Researchers Have Found a Way to Listen In On Your Conversations Using Light Bulb Vibrations

Researchers Have Found a Way to Listen In On Your Conversations Using Light Bulb Vibrations

As if we didn’t have enough to be stressed about in 2020, researchers from the Cyber Security Labs at Ben Gurion University and the Weizmann Institute of Science have come up with a way to listen in on a room, even at long distances, using less than $US1,000 ($1,463) worth of equipment that’s able to measure subtle light changes in a room caused by sound waves vibrating a light bulb.

There are already many ways to spy on what’s being said in a room from far away. Electronic bugs, smartphones and computer hardware compromised with malware, and even lasers pointed at windows can be used to covertly listen in on a private conversation without the targets knowing. But for the most part, these approaches require access to the rooms or equipment, either physically or electronically, and can potentially be detected, which limits their effectiveness and practicality.

This new approach, which the researchers have named the Lamphone, is effective from great distances and really only requires visibility to the room being spied on through a window. Oh, and someone has leave the lights on. The Lamphone’s equipment includes a laptop for signal processing, a telescope to provide a close-up and amplified view of the room at distances of hundreds of feet, and an electro-optical sensor that simply converts light into an electrical signal.

If you’re in a room lit by a hanging light fixture that you accidentally bump or walk into, the changes in the room’s lighting are dramatic while the light bulb swings back and forth. It’s those changes in lighting that this research is dependent on, although it’s looking for subtle shifts that are imperceptible to the human eye. When sound waves created in a room hit a hanging light fixture they can also make it move, but infinitesimally small distances. Humans might not notice, but a sensitive detector can.

In an experiment using three different telescopes with different lens diameters from a distance of 25 meters (a little over 24.99 m) the researchers were successfully able to capture sound being played in a remote room, including The Beatles’ Let It Be, which was distinguishable enough for Shazam to recognise it, and a speech from President Trump that Google’s speech recognition API could successfully transcribe. With more powerful telescopes and a more sensitive analogue-to-digital converter, the researchers believe the eavesdropping distances could be even greater.
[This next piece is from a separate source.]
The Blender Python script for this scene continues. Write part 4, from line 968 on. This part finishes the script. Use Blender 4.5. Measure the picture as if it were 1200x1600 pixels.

While the type of bulb used in a room doesn’t matter, what isn’t clear is how effective this technique is with lighting permanently mounted to the ceiling, such as the fluorescent tubes that make office life so dreary, or bulbs in lamps sitting on a table. If you’re feeling extra paranoid about this research, go ahead and turn off all your chandeliers and stick to reading lamps and the glow of all your screens to light your home.